Mexico City GP: a Formula E Future?
With the Mexico City Grand Prix on March 3, the 2017-18 Formula E series ticks off its fifth race of 12 for the season. It’s also a timely reminder to Aussie punters that change is a constant, and they may well be looking at the future of all motor racing.
The unique selling point of Formula E, of course, is that it’s restricted to electric cars – a series of E-Grands Prix, if you like. And one, day, hopefully, cars running on electricity stored in batteries really will be the sustainable norm throughout all motoring and motor racing – once we’ve adopted non-fossil fuel sources to generate that electricity in the first place.
But you eat an elephant one bite at a time, so making sure we have high-performance cars – and high-performance batteries – is one end of the clean energy cycle worth putting in place as a start, especially as sustainable generation technologies are catching up apace.
Will Electric Ever Be As Fast?
Right now, of course, there’s no contest. Even though commercial electric cars can be faster than many internal-combustion counterparts, in the high-tech world of racing, the Formula 1 cars are still at least 100kph faster than the best Formula E versions at top speed.

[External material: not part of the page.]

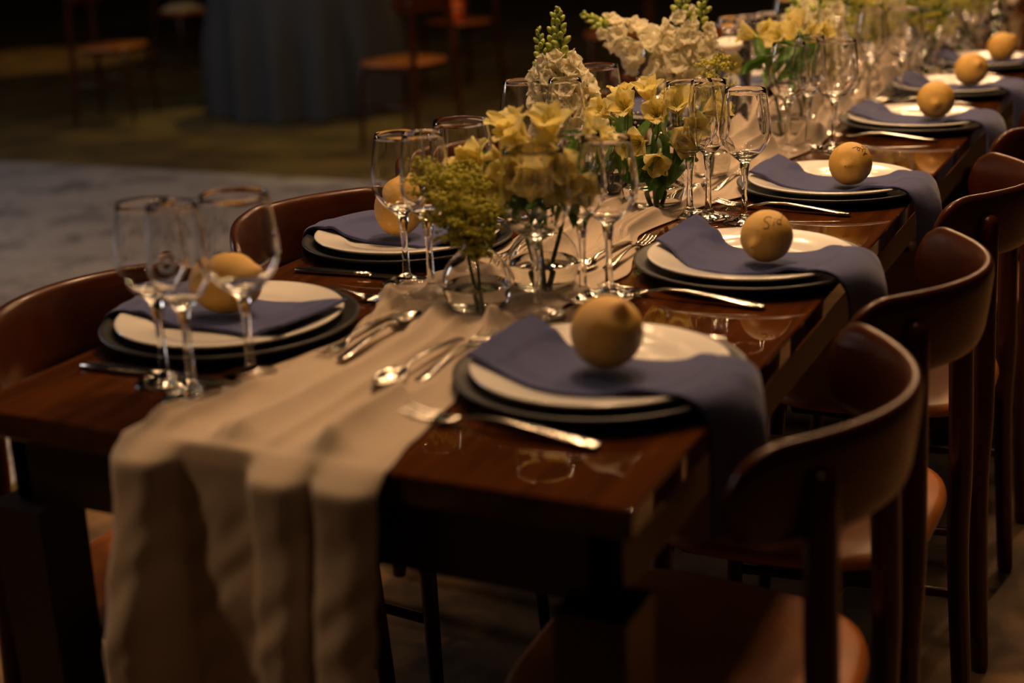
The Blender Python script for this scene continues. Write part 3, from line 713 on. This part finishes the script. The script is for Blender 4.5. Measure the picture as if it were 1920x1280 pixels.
# ------------------------------------------------------------------ table runner
RT = [(0, -.160, .146), (.07, -.152, .134), (.16, -.143, .122), (.26, -.124, .108), (.33, -.108, .098), (.43, -.13, .090), (.53, -.168, .088), (.62, -.15, .10), (.70, -.13, .114), (.80, -.12, .09), (.92, -.125, .055), (1.08, -.12, .07), (1.25, -.10, .13), (1.45, -.12, .10), (1.7, -.13, .13), (2.1, -.12, .10), (2.6, -.13, .11), (3.2, -.12, .12), (4.2, -.13, .12), (6.2, -.12, .12)]
def runner():
    ns, nc = 620, 110; y1 = 6.1; drop = .46; tot = drop+y1
    # finer sampling near the camera
    ss = []
    for i in range(ns+1):
        t = i/ns; ss.append(tot*(t*.38+.62*t*t*1.0) if True else t)
    sc = tot/ss[-1]; ss = [s*sc for s in ss]
    def pos(i, j):
        s = ss[i]; c = j/nc*2-1
        if s > drop:
            y = s-drop; xl, xr = table_interp(RT, y); x = lerp(xl, xr, (c+1)/2)
            ed = .012*noise.noise(Vector((y*5, c*2, 3)))*sm(y/.4)*abs(c); x += ed
            amp = lerp(.013, .015, sm((y-.1)/.5)) + .010*sm((y-1.15)/.5)
            w_ = c*4.6 + 1.0 - 1.5*y*(1-.6*sm((y-.3)/.6)) + .8*noise.noise(Vector((y*2.6, 0, 9)))
            rg = 1-abs(math.sin(w_)); rg2 = 1-abs(math.sin(w_*1.63+.7+.8*math.sin(y*6)))
            h = amp*(1.15*rg**1.7 + .6*rg2**2.2) + amp*.35*(1+math.sin(w_*2+1))*.5
            h += (.004+.018*sm((y-1.1)/.6))*max(0, noise.noise(Vector((x*16, y*9, 1.7)))+.15)
            h *= sm((1-abs(c))/.12)*.88+.12
            for bx, by, br in BASES:
                if abs(by-y) < .16 and abs(bx-x) < .16:
                    d2 = ((bx-x)**2+(by-y)**2)/(br*br); h *= 1-math.exp(-d2*d2*.35)
            if y < 1.6:                                      # lies flat under the chargers and cutlery
                for px, py, *_ in RIGHT[:3]+LEFT[:3]:
                    q = math.hypot(px-x, py-y)
                    h = lerp(min(h, .0035), h, sm((q-.162)/.03))
                    if abs(py-y) < .13 and abs(abs(px-x)-.19) < .03: h = min(h, .0065)
            e = sm(y/.03); z = T+.0018+h*e
            yy = y
            if y < .03: z -= 0
            return (x, yy-.004*(1-e), z)
        d = drop-s; t = d/drop; xl, xr = RT[0][1:]
        x = lerp(xl, xr, (c+1)/2)
        # pleats: three forward folds with recessed cloth between them
        x0 = x
        fold = 0
        for fc, fd, fwid, fd2, fa in ((-.126, -.014, .036, -.010, 1.0), (.034, .040, .032, .0, 1.05), (.110, .012, .036, .0, .95)):
            fold = max(fold, fa*math.exp(-((x0-fc-fd*t)/(fwid+fd2*t))**4))
        wr = .012*noise.noise(Vector((x*13, d*9, 5)))+.006*noise.noise(Vector((x*34+d*20, d*22, 2)))
        out = max(.001, .006 + fold*(.030+.050*sm(t*1.6)) + wr*sm(t*4))
        rnd = sm(d/.018)
        x += -.012*t*(1 if x < -.05 else 0) + .006*t*math.sin(x*40)
        return (x, -.005-out*rnd, T+.002-d+.0*rnd)
    vs = [pos(i, j) for i in range(ns+1) for j in range(nc+1)]
    fs = [(i*(nc+1)+j, i*(nc+1)+j+1, (i+1)*(nc+1)+j+1, (i+1)*(nc+1)+j) for i in range(ns) for j in range(nc)]
    me = mesh('table_runner', vs, fs); o = obj('table_runner', me, 'linen'); s = o.modifiers.new('thick', 'SOLIDIFY'); s.thickness = .0012; s.offset = 1
    tag(o, 'crumpled cream linen runner along the table, hanging off the near end', 'table runner')
runner()

# ------------------------------------------------------------------ background tables and chairs
def cloth_table(label, cx, cy, r, seed, h=.76):
    t = thing('draped_table', label, 'table', (cx, cy, 0), 0, 'draped tables in the dark background')
    seg = 120; vs, fs = [], []; prof = [(0, h), (.5*r, h), (.97*r, h), (1.0*r, h-.006)]+[(r*(1.01+.03*k/10), h-.02-(h-.03)*k/10) for k in range(11)]
    for i, (pr, pz) in enumerate(prof):
        for k in range(seg):
            a = 2*PI*k/seg; f = sm((h-pz)/.4); q = pr*(1+f*(.085*math.sin(a*14+seed)+.03*math.sin(a*5+seed*2))); vs.append((q*math.cos(a), q*math.sin(a), pz))
    for i in range(len(prof)-1):
        for k in range(seg):
            k2 = (k+1) % seg; fs.append((i*seg+k, i*seg+k2, (i+1)*seg+k2, (i+1)*seg+k))
    obj('tablecloth', mesh('tablecloth', vs, fs), 'cloth_dark', t)
    obj('pedestal', lathe('pedestal', [(0, 0), (.25*r, 0), (.25*r, .03), (.06, .06), (.05, h-.03), (.3*r, h-.02), (.3*r, h-.008), (0, h-.008)], 24), 'dark_wood', t)
    return t
cloth_table('dark grey draped round table in the background at left', -4.15, 6.35, .56, 1)
cloth_table('dark draped table farther back at top left', -6.1, 9.4, .7, 2)
for i, (x, y, rz, lb) in enumerate((
    (-2.83, 5.28, -.15, 'dim wooden chair with its seat lit, behind the wine glasses'), (-5.16, 5.75, PI+.3, 'dim wooden chair at the left of the grey draped table'),
    (-3.55, 7.25, 1.1, 'dim wooden chair with orange stand-in cup behind the grey draped table'), (-6.32, 7.97, PI-.3, 'far dim chair with white stand-in cloth on its seat, leftmost of three'),
    (-5.67, 8.25, -.5, 'far dim chair with white stand-in cloth on its seat, middle of three'), (-4.95, 8.4, -.2, 'far dim chair with white stand-in cloth on its seat, rightmost of three'), (-2.2, 6.6, .4, 'dim wooden chair in the dark behind the flowers'))):
    chair(lb, x, y, rz, 'dim chairs in the background')
CUP = lathe('cup_shell', [(0, 0), (.05, 0), (.058, .005), (.064, .11), (.061, .11), (.054, .012), (0, .010)], 28)
tag(obj('stand_in_cup', CUP, 'amber_glass', None, (-3.57, 7.2, .4505)), 'orange glass cup standing in for a blurred orange light, on dim chair seat', 'candle')  # cup added in place of a blurred orange light
light('POINT', 'cup_glow_light', (-3.57, 7.2, .60), .5, (1, .4, .1), radius=.02)  # extra glow added above the stand-in cup, no flame modelled
def heap(u, v):
    a, b = u*2-1, v*2-1; e = max(abs(a), abs(b)); return (a*.11, b*.13, .003+.05*(1-e**3)*(1+.3*noise.noise(Vector((a*2, b*2, 4)))))
HEAP = grid('stand_in_cloth', 14, 14, heap)  # pale heaps added in place of blurred bright spots
for x, y, w_ in ((-6.32, 7.97, 'leftmost'), (-5.67, 8.25, 'middle'), (-4.95, 8.4, 'rightmost')):
    tag(obj('stand_in_cloth', HEAP, 'gyp_white', None, (x-.02, y, .4465)), 'white cloth standing in for a pale blur, on the %s of three far chairs' % w_, 'cloth', 'white stand-in cloths on far chairs')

But that discrepancy is due to current limitations on batteries and motors, which in the latest, purpose-designed single-seater electric race-cars, can deliver around 200kW of power. That’s nothing compared to the average 750kW put out by F1 engines, but electric cars also make design innovations to translate less power into faster speeds.

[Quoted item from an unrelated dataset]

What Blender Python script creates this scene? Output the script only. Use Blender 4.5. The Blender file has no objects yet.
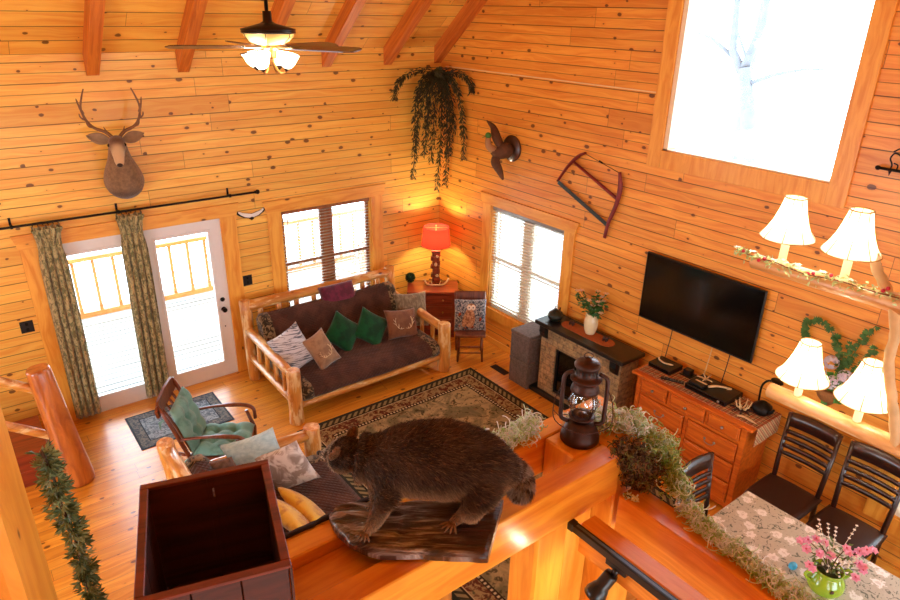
import bpy, bmesh, math, random
from mathutils import Vector as V, Matrix, noise
from mathutils.bvhtree import BVHTree
random.seed(11)
SC = bpy.context.scene
COL = SC.collection
PI = math.pi
R = math.radians

# ------------------------------------------------------------------ mesh builder
class MB:
    def __init__(s): s.bm = bmesh.new(); s.mi = 0
    def _face(s, vs, smooth=False):
        try: f = s.bm.faces.new(vs)
        except ValueError: return None
        f.material_index = s.mi; f.smooth = smooth; return f
    def vert(s, p): return s.bm.verts.new(p)
    def poly(s, pts, smooth=False): return s._face([s.vert(p) for p in pts], smooth)
    def obox(s, c, size, M=None, bev=0.0):
        c = V(c); hx, hy, hz = size[0]/2, size[1]/2, size[2]/2
        M = M or Matrix.Identity(3)
        b = min(bev, hx*.9, hy*.9, hz*.9)
        if b <= 0:
            vs = [s.vert(c + M @ V((x*hx, y*hy, z*hz))) for x in (-1,1) for y in (-1,1) for z in (-1,1)]
            for q in ((0,1,3,2),(4,6,7,5),(0,4,5,1),(2,3,7,6),(0,2,6,4),(1,5,7,3)): s._face([vs[i] for i in q])
            return s
        # chamfered box: three verts per corner
        vs = {}
        for x in (-1,1):
            for y in (-1,1):
                for z in (-1,1):
                    vs[x,y,z,0] = s.vert(c + M @ V((x*hx, y*(hy-b), z*(hz-b))))
                    vs[x,y,z,1] = s.vert(c + M @ V((x*(hx-b), y*hy, z*(hz-b))))
                    vs[x,y,z,2] = s.vert(c + M @ V((x*(hx-b), y*(hy-b), z*hz)))
        new = []
        for a in range(3):
            for sg in (-1,1):
                k = []
                for p_, q_ in ((-1,-1),(1,-1),(1,1),(-1,1)):
                    t = [0,0,0]; t[a] = sg; t[(a+1)%3] = p_; t[(a+2)%3] = q_
                    k.append(vs[(t[0],t[1],t[2],a)])
                new.append(s._face(k if sg > 0 else k[::-1]))
        for a in range(3):
            b1, b2 = (a+1)%3, (a+2)%3
            for s1 in (-1,1):
                for s2 in (-1,1):
                    t1 = [0,0,0]; t2 = [0,0,0]
                    t1[a] = -1; t2[a] = 1
                    t1[b1] = t2[b1] = s1; t1[b2] = t2[b2] = s2
                    k = [vs[(*t1,b1)], vs[(*t2,b1)], vs[(*t2,b2)], vs[(*t1,b2)]]
                    new.append(s._face(k if s1*s2 > 0 else k[::-1]))
        for x in (-1,1):
            for y in (-1,1):
                for z in (-1,1):
                    k = [vs[x,y,z,0], vs[x,y,z,1], vs[x,y,z,2]]
                    new.append(s._face(k if x*y*z > 0 else k[::-1]))
        return s
    def box(s, x0, y0, z0, x1, y1, z1, bev=0.0):
        return s.obox(((x0+x1)/2,(y0+y1)/2,(z0+z1)/2), (abs(x1-x0),abs(y1-y0),abs(z1-z0)), None, bev)
    def ring(s, c, u, w, r, n, ph=0.0, f=None):
        return [s.vert(c + u*(math.cos(2*PI*i/n+ph)*r*(f(i) if f else 1)) + w*(math.sin(2*PI*i/n+ph)*r*(f(i) if f else 1))) for i in range(n)]
    def skin(s, r0, r1, smooth=True):
        n = len(r0)
        for i in range(n): s._face([r0[i], r0[(i+1)%n], r1[(i+1)%n], r1[i]], smooth)
    def tube(s, pts, rad, n=10, caps=True, wob=0.0, seed=0, smooth=True, flat=1.0, up=None):
        pts = [V(p) for p in pts]
        if not hasattr(rad, '__len__'): rad = [rad]*len(pts)
        rings = []; prev = None
        for i, p in enumerate(pts):
            d = (pts[min(i+1,len(pts)-1)] - pts[max(i-1,0)])
            if d.length < 1e-9: d = V((0,0,1))
            d.normalize()
            if prev is None:
                a = V(up) if up else (V((0,0,1)) if abs(d.z) < .9 else V((1,0,0)))
                u = d.cross(a).normalized()
            else:
                u = prev - d*prev.dot(d)
                u = u.normalized() if u.length > 1e-6 else d.orthogonal().normalized()
            prev = u; w = d.cross(u).normalized()
            f = (lambda k, i=i: 1 + wob*noise.noise(V((k*2.1*6.28/n+seed, i*.9, seed*3.7)))) if wob else None
            rg = []
            for k in range(n):
                an = 2*PI*k/n; r_ = rad[i]*(f(k) if f else 1)
                rg.append(s.vert(p + u*math.cos(an)*r_ + w*math.sin(an)*r_*flat))
            rings.append(rg)
        for a, b in zip(rings, rings[1:]): s.skin(a, b, smooth)
        if caps:
            s._face(rings[0][::-1]); s._face(rings[-1])
        return s
    def cyl(s, p0, p1, r0, r1=None, n=16, **k):
        return s.tube([p0, p1], [r0, r0 if r1 is None else r1], n, **k)
    def log(s, p0, p1, r0, r1=None, n=14, seg=7, wob=.1, seed=0, bow=0.0):
        p0, p1 = V(p0), V(p1); r1 = r0 if r1 is None else r1
        pts, rr = [], []
        for i in range(seg+1):
            t = i/seg
            o = V((noise.noise(V((seed,t*2,0))), noise.noise(V((seed,t*2,5))), noise.noise(V((seed,t*2,9)))))*bow
            pts.append(p0.lerp(p1, t) + o*math.sin(PI*t)); rr.append((r0+(r1-r0)*t)*(1+.05*noise.noise(V((seed,t*5,3)))))
        e = min(r0, r1)*.12
        d = (p1-p0).normalized()*e
        pts = [pts[0]] + [pts[0]+d] + pts[1:-1] + [pts[-1]-d, pts[-1]]
        rr = [rr[0]*.88] + [rr[0]] + rr[1:-1] + [rr[-1], rr[-1]*.88]
        return s.tube(pts, rr, n, True, wob, seed)
    def lathe(s, prof, c=(0,0,0), n=24, M=None, smooth=True, caps=True):
        c = V(c); M = M or Matrix.Identity(3); rings = []
        for r, z in prof:
            if r < 1e-5: rings.append([s.vert(c + M @ V((0,0,z)))])
            else: rings.append([s.vert(c + M @ V((math.cos(2*PI*i/n)*r, math.sin(2*PI*i/n)*r, z))) for i in range(n)])
        for a, b in zip(rings, rings[1:]):
            if len(a) == 1 and len(b) == 1: continue
            if len(a) == 1:
                for i in range(n): s._face([a[0], b[i], b[(i+1)%n]][::-1], smooth)
            elif len(b) == 1:
                for i in range(n): s._face([a[i], a[(i+1)%n], b[0]], smooth)
            else: s.skin(a, b, smooth)
        if caps:
            if len(rings[0]) > 1: s._face(rings[0][::-1])
            if len(rings[-1]) > 1: s._face(rings[-1])
        return s
    def ball(s, c, r, n=14, m=8, M=None, wob=0.0, seed=0):
        c = V(c); r = (r,r,r) if not hasattr(r,'__len__') else r; M = M or Matrix.Identity(3)
        rings = []
        for j in range(m+1):
            th = PI*j/m
            if j in (0, m): rings.append([s.vert(c + M @ V((0,0,r[2]*math.cos(th))))]); continue
            rg = []
            for i in range(n):
                ph = 2*PI*i/n
                d = V((math.sin(th)*math.cos(ph), math.sin(th)*math.sin(ph), math.cos(th)))
                k = 1 + wob*noise.noise(d*2.3 + V((seed,seed,seed)))
                rg.append(s.vert(c + M @ V((r[0]*d.x*k, r[1]*d.y*k, r[2]*d.z*k))))
            rings.append(rg)
        for a, b in zip(rings, rings[1:]):
            for i in range(n):
                if len(a) == 1: s._face([a[0], b[i], b[(i+1)%n]], True)
                elif len(b) == 1: s._face([a[i], b[0], a[(i+1)%n]], True)
                else: s._face([a[i], b[i], b[(i+1)%n], a[(i+1)%n]], True)
        return s
    def prism(s, pts, h, M=None, c=(0,0,0), bev=0):
        # pts: 2D outline in the local xy plane, extruded 0..h along local z
        M = M or Matrix.Identity(3); c = V(c)
        lo = [s.vert(c + M @ V((x,y,0))) for x, y in pts]; hi = [s.vert(c + M @ V((x,y,h))) for x, y in pts]
        n = len(pts)
        for i in range(n): s._face([lo[i], lo[(i+1)%n], hi[(i+1)%n], hi[i]])
        s._face(lo[::-1]); s._face(hi); return s
    def leaf(s, p, d, nrm, L, W, fold=.15):
        p = V(p); d = V(d).normalized(); n_ = V(nrm); u = d.cross(n_)
        u = u.normalized() if u.length > 1e-6 else d.orthogonal().normalized(); n_ = u.cross(d)
        a = s.vert(p); b = s.vert(p + d*L*.5 + u*W*.5 + n_*fold*W); c = s.vert(p + d*L - n_*L*.12); e = s.vert(p + d*L*.5 - u*W*.5 + n_*fold*W)
        s._face([a,b,c]); s._face([a,c,e])
    def strand(s, pts, w):
        # thin three-sided strand
        s.tube(pts, w, 3, False)
    def pillow(s, c, X, Y, w, h, t, pinch=.1, n=12, crown=.42, wr=0.0, seed=0):
        c, X, Y = V(c), V(X).normalized(), V(Y).normalized(); Z = X.cross(Y).normalized(); Y = Z.cross(X)
        top, bot = {}, {}
        for i in range(n+1):
            for j in range(n+1):
                x, y = -1+2*i/n, -1+2*j/n
                x = math.sin(x*PI/2)*.5 + x*.5; y = math.sin(y*PI/2)*.5 + y*.5
                th = max(0, (1-x*x)*(1-y*y))**crown
                px = x*(1-pinch*(1-y*y)*x*x); py = y*(1-pinch*(1-x*x)*y*y)
                wz = wr*noise.noise(V((x*2+seed, y*2, seed)))*th
                b = c + X*px*w/2 + Y*py*h/2
                e = i in (0,n) or j in (0,n)
                top[i,j] = s.vert(b + Z*(t/2*th+wz)); bot[i,j] = top[i,j] if e else s.vert(b - Z*(t/2*th-wz))
        for i in range(n):
            for j in range(n):
                s._face([top[i,j],top[i+1,j],top[i+1,j+1],top[i,j+1]], True)
                s._face([bot[i,j],bot[i,j+1],bot[i+1,j+1],bot[i+1,j]], True)
        return s
    def build(s, name, mats, parent=None, world=False, bevel=0):
        if parent is not None and world:
            s.bm.transform(parent.matrix_basis.inverted())
        me = bpy.data.meshes.new(name)
        bmesh.ops.recalc_face_normals(s.bm, faces=s.bm.faces)
        s.bm.to_mesh(me); s.bm.free()
        for m in (mats if isinstance(mats, (list, tuple)) else [mats]): me.materials.append(m)
        o = bpy.data.objects.new(name, me); COL.objects.link(o)
        if parent is not None: o.parent = parent
        return o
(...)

Design Improving at Accelerating Pace
CEO of the Formula E Series, Alejandro Agag, recently told reporters that the next generation of Formula E cars was already on its way from the drawing board into production, and the new machines were expected to deliver 250kW of power.
The next focus would be on changing battery shapes and designs to give more efficient trade-offs between weight, shape and capacity, which should deliver even more power.
For an industry as young as it is, electric vehicle innovation is happening at an increasing pace, and it won’t be too many years, we reckon, before the cars on the Formula E circuit can rival their fuel-burning counterparts.